La crisi è quel momento in cui il vecchio muore e il nuovo stenta a nascere. Antonio Gramsci

venerdì 13 maggio 2016

La Germania si accorge che in Grecia l’austerity non paga

di Dimitri Deliolanes
Il vertice dell’eurogruppo sulla Grecia ha trovato un compromesso con Atene, peraltro più favorevole al debitore che non ai creditori. L’Fmi e i duri di Berlino (Schäuble in testa) esigevano l’imposizione di un pacchetto aggiuntivodi misure per 3,6 miliardi. Altrimenti, dicevano, la Grecia non avrebbe potuto mantenere un avanzo primario del 3,5% a partire dal 2018. Richiesta respinta. Anche se l’obiettivo di un avanzo simile appartiene al mondo delle favole (e delle allegre previsioni mai azzeccate del Fmi), Atene si è impegnata a sancire un meccanismo di tagli automatici in caso di sforamenti. Il debitore ha ottenuto un altro importante punto. Per la prima volta i creditori ammettono che la sostenibilità del debito greco (182% del pil a fine anno) è fortemente incerta. È l’inizio di una riflessione seria e, soprattutto, inedita: il precedente governo Samaras (destra-Pasok) era allineato sulle posizioni Schäuble (“taglio vietato da regole Eurozona”) e dava battaglia per far riconoscere la “sostenibilità del debito”.
Per Tsipras anche un allungamento generoso delle scadenze e un abbassamento deciso dei tassi sarebbe manna dal cielo. Darebbe grande sollievo all’economia: con quel minimo di ordine nei conti pubblici, imposto con le buone ma più con le cattive dai creditori in questi durissimi 6 anni di crisi, si potrebbe garantire un ritorno ai mercati finanziari e un po’ di liquidità. Quello che ci vuole per decollare.
È questo il progetto che muove il governo greco. Per evitare un aggravamento dell’ultimo momento, Tsipras ha fatto approvare una prima tranche di riforme (vere, anche se dure) su pensioni e fisco già domenica 8 maggio, prima della valutazione dell’ex troika.

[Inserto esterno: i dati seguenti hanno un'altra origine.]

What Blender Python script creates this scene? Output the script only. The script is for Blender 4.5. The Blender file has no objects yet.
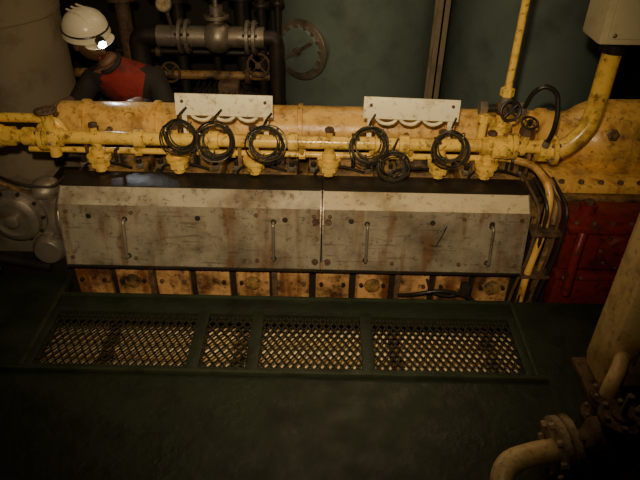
import bpy, bmesh, math, random
from mathutils import Vector, Matrix, noise
random.seed(7)
V=Vector
# ------------------------------------------------------------ materials
def mat(name, base, rough=0.5, metal=0.0, stain=None, samt=0.5, sscale=6.0, streak=None, stamt=0.4, bump=0.15, bscale=60, emit=None, estr=0, speck=None, spamt=0.0, dents=0.0, scratch=None):
    m=bpy.data.materials.new(name); m.use_nodes=True
    nt=m.node_tree; N=nt.nodes; L=nt.links
    b=N['Principled BSDF']
    b.inputs['Roughness'].default_value=rough
    b.inputs['Metallic'].default_value=metal
    tc=N.new('ShaderNodeTexCoord')
    rgb=N.new('ShaderNodeRGB'); rgb.outputs[0].default_value=(*base,1)
    col=rgb.outputs[0]
    def mix(c1,c2,fac):
        mx=N.new('ShaderNodeMixRGB'); L.new(fac,mx.inputs[0]); L.new(c1,mx.inputs[1]); mx.inputs[2].default_value=(*c2,1)
        return mx.outputs[0]
    if stain:
        n=N.new('ShaderNodeTexNoise'); n.inputs['Scale'].default_value=sscale; n.inputs['Detail'].default_value=8; n.inputs['Roughness'].default_value=0.65
        L.new(tc.outputs['Object'],n.inputs['Vector'])
        r=N.new('ShaderNodeValToRGB'); r.color_ramp.elements[0].position=0.62-0.25*samt; r.color_ramp.elements[1].position=0.78-0.2*samt
        r.color_ramp.elements[1].color=(min(1,samt+0.25),)*3+(1,)
        L.new(n.outputs['Fac'],r.inputs[0]); col=mix(col,stain,r.outputs[0])
    if streak:
        mp=N.new('ShaderNodeMapping'); mp.inputs['Scale'].default_value=(12,12,0.7); L.new(tc.outputs['Object'],mp.inputs[0])
        n=N.new('ShaderNodeTexNoise'); n.inputs['Scale'].default_value=1.6; n.inputs['Detail'].default_value=6
        L.new(mp.outputs[0],n.inputs['Vector'])
        r=N.new('ShaderNodeValToRGB'); r.color_ramp.elements[0].position=0.50; r.color_ramp.elements[1].position=0.68
        r.color_ramp.elements[1].color=(stamt,)*3+(1,)
        L.new(n.outputs['Fac'],r.inputs[0]); col=mix(col,streak,r.outputs[0])
    if scratch:
        mp=N.new('ShaderNodeMapping'); mp.inputs['Scale'].default_value=(1.2,14,14); mp.inputs['Rotation'].default_value=(0,.25,0); L.new(tc.outputs['Object'],mp.inputs[0])
        n=N.new('ShaderNodeTexNoise'); n.inputs['Scale'].default_value=6; n.inputs['Detail'].default_value=5
        L.new(mp.outputs[0],n.inputs['Vector'])
        r=N.new('ShaderNodeValToRGB'); r.color_ramp.elements[0].position=0.60; r.color_ramp.elements[1].position=0.66
        r.color_ramp.elements[1].color=(.5,.5,.5,1)
        L.new(n.outputs['Fac'],r.inputs[0]); col=mix(col,scratch,r.outputs[0])
    if speck:
        n=N.new('ShaderNodeTexNoise'); n.inputs['Scale'].default_value=38; n.inputs['Detail'].default_value=5; n.inputs['Roughness'].default_value=.7
        L.new(tc.outputs['Object'],n.inputs['Vector'])
        r=N.new('ShaderNodeValToRGB'); r.color_ramp.elements[0].position=0.55; r.color_ramp.elements[1].position=0.65
        r.color_ramp.elements[1].color=(spamt,)*3+(1,)
        L.new(n.outputs['Fac'],r.inputs[0]); col=mix(col,speck,r.outputs[0])
    L.new(col,b.inputs['Base Color'])
    n=N.new('ShaderNodeTexNoise'); n.inputs['Scale'].default_value=bscale; n.inputs['Detail'].default_value=4
    L.new(tc.outputs['Object'],n.inputs['Vector'])
    bp=N.new('ShaderNodeBump'); bp.inputs['Strength'].default_value=bump; bp.inputs['Distance'].default_value=0.01
    L.new(n.outputs['Fac'],bp.inputs['Height'])
    if dents>0:
        n3=N.new('ShaderNodeTexNoise'); n3.inputs['Scale'].default_value=5; n3.inputs['Detail'].default_value=1
        L.new(tc.outputs['Object'],n3.inputs['Vector'])
        b2=N.new('ShaderNodeBump'); b2.inputs['Strength'].default_value=dents; b2.inputs['Distance'].default_value=0.05
        L.new(n3.outputs['Fac'],b2.inputs['Height']); L.new(b2.outputs[0],bp.inputs['Normal'])
    L.new(bp.outputs[0],b.inputs['Normal'])
    mr=N.new('ShaderNodeMapRange'); mr.inputs[1].default_value=0.3; mr.inputs[2].default_value=0.7
    mr.inputs[3].default_value=max(0.05,rough-0.12); mr.inputs[4].default_value=min(1,rough+0.15)
    n2=N.new('ShaderNodeTexNoise'); n2.inputs['Scale'].default_value=9; L.new(tc.outputs['Object'],n2.inputs['Vector'])
    L.new(n2.outputs['Fac'],mr.inputs[0]); L.new(mr.outputs[0],b.inputs['Roughness'])
    if emit:
        b.inputs['Emission Color'].default_value=(*emit,1); b.inputs['Emission Strength'].default_value=estr
    return m
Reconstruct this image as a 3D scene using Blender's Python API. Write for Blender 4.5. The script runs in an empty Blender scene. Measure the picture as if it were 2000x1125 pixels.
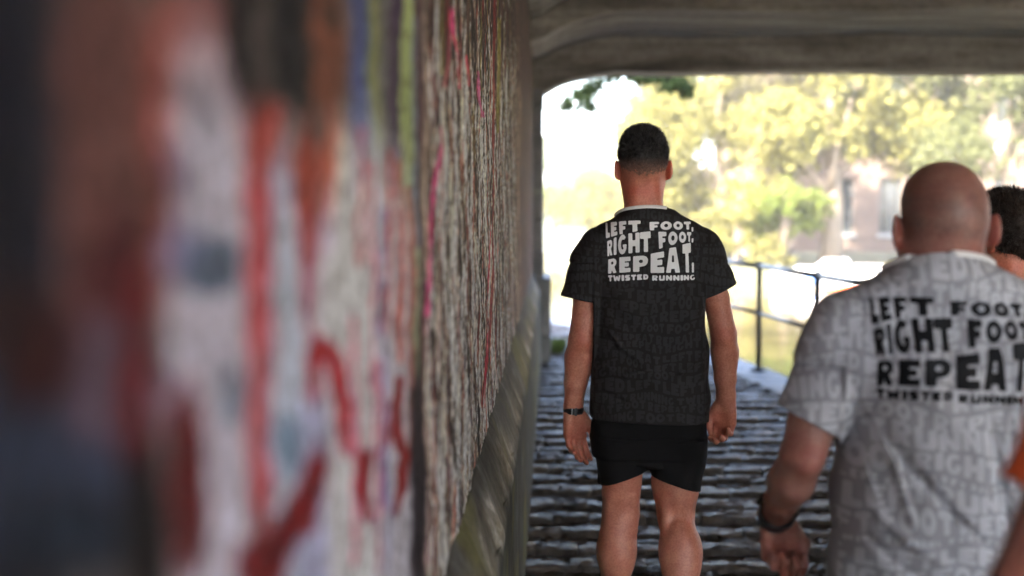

La maggioranza di 153 deputati (su 300) ha retto, malgrado la grande mobilitazione popolare.
I deputati di Syriza e dei Greci Indipendenti sperano che, una volta sbarazzatisi del debito e innescata la via della crescita, le misure recessive imposte dai creditori saranno abolite. In particolare, le odiate imposte al lavoro dipendente e alla piccola e media impresa e quegli sconsiderati aumenti dell’Iva che abbattono i consumi e non portano soldi allo Stato.
Secondo Eurostat, questo progetto di Atene ha buone probabilità di riuscita. Già l’anno scorso, malgrado tutto, l’avanzo primario è stato sorprendentemente alto (0,7%). L’anno prossimo, dicono gli europei, il pil greco potrebbe anche raggiungere il 2,7%, segnando la fine di una drammatica recessione del -25% in 7 anni.
Tutto questo a condizione che i taliban dell’austerità, tedeschi in testa, abbiano compreso la lezione greca e continuino sulla via della moderazione. L’austerità non paga, è evidente. Insistere per ragioni politiche porta solo guai all’Europa.